Wednesday, July 15, 2015

BEGINNING A NEW CHAPTER - Threats to Forests

Fire,
Two kinds of fire

Most people agree there are two kinds of fires, the good kinds that cook our food and warm our homes and the bad kind that burns down our homes.   Of course, today, electricity does the cooking and warming, but most of that electricity is generated by a fire at a power plant at the other end of the power line, we just don't see it.
Hurting, but still some green.
Resilience !
 
  
Forests and individual trees view fire a lot like people do, there are good fires and bad fires.  From the tree's point of view, good fires are low intensity, that is they are not too hot.  The flames stay close to the ground, mostly less than eight feet high, they creep around burning the grass, bushes, limbs and trees that have fallen.  These “cool” fires will kill small trees, but larger trees with thick insulating bark, like Ponderosa pine, will survive low intensity fires – no problem.  A year after a “cool” fire, the grass grows back from its roots, so do most shrubs and the forest looks clean and fresh.  The small trees that were burned were killed, no coming back from the roots for them.  That's generally good because it makes fewer trees in the area so each live tree has more space to use available sunlight, soil and water.  That makes for fewer and bigger trees rather than a lot of small trees crowded together where none get enough sun, water and soil nutrients to grow big — we like forests with big trees.

Fires in forests aren't normally a solid wall of flame moving across the landscape.  Within the perimeter of a fire there are many areas that are not touched by flames.   There are lots of reasons for unburned areas inside a fire's perimeter,  the humidity may come up causing the flames to quiet down, the wind may change, or fuels become sparse, topography affects fire behavior, or night comes on and the fire lays down. All these and more factors are at work determining what burns and what doesn't burn.  That's why fire is so unpredictable.  This is the way it is for both hot fires with flame lengths twice as high as the trees and for cool fires with flame lengths that don't reach the low limbs.  Of course, small trees and everything else survive in unburned areas, smoky air doesn’t kill trees like it does people.

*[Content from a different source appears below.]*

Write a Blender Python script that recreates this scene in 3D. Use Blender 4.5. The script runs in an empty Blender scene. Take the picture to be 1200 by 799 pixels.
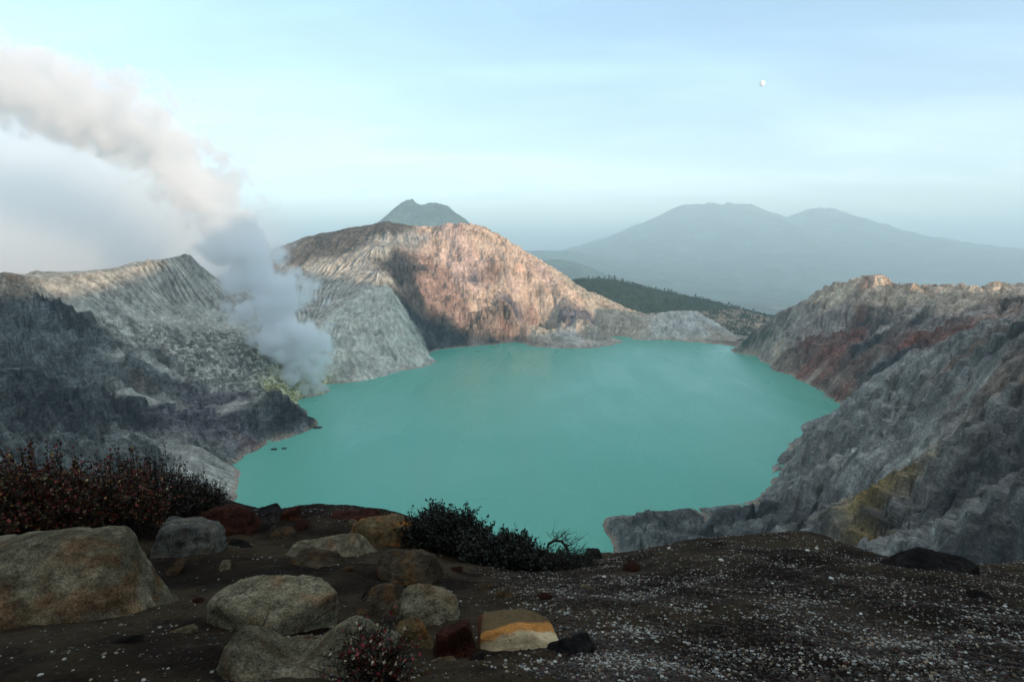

Low intensity fires and forests get along very well, in fact, they need each other.  Hot fires are a different story, forests fear them and so do people - for good reasons, they’ll kill you.  Why are some fires so hot that flame lengths may be 200 feet or more and trees are destroyed?  There are three big factors in that that question, fuels, topography and weather.  Fuels are the factor we can do something about.  Natural fuels, of course, come from the forest itself, the fallen limbs, needles, dead trees, small live trees with limbs near the ground - they’re all fuel.  Fires start on the ground, either by lightning or by people.  If there is an accumulation of dry fuels at the point of ignition and if the weather is hot, dry, and windy, the fire spreads.  The flames may stay on the ground if there are no ladder fuels.  Ladder fuels are limbs on small or medium size trees that grow clear to the ground like a good Christmas tree.  When the needles or leaves are dry enough to carry fire, flames explode up the small trees, reach the crowns of the big trees and rush up forested mountain sides, tree top to tree top - that’s a crown fire - flame lengths may be twice the tree heights moving with frightening speed, intensity, and heat.  

Crown fires, kill everything in their path.  Intense crown fires may bake the soil so even the roots of grasses and shrubs are killed, only the tree skeletons remain standing, but they’re dead, the cones and seeds burned.  When a hot crown fire has past, the forest has experienced what foresters call “a stand replacement fire.”  The forest that was there before the fire is no more, it will be replaced with something else.  It may be different kinds of trees, it may be brush, it may be grass, it may be weeds, and in severe burns only bare soil and rock may be left.  It’s no wonder forests fear these hot fires, so do people.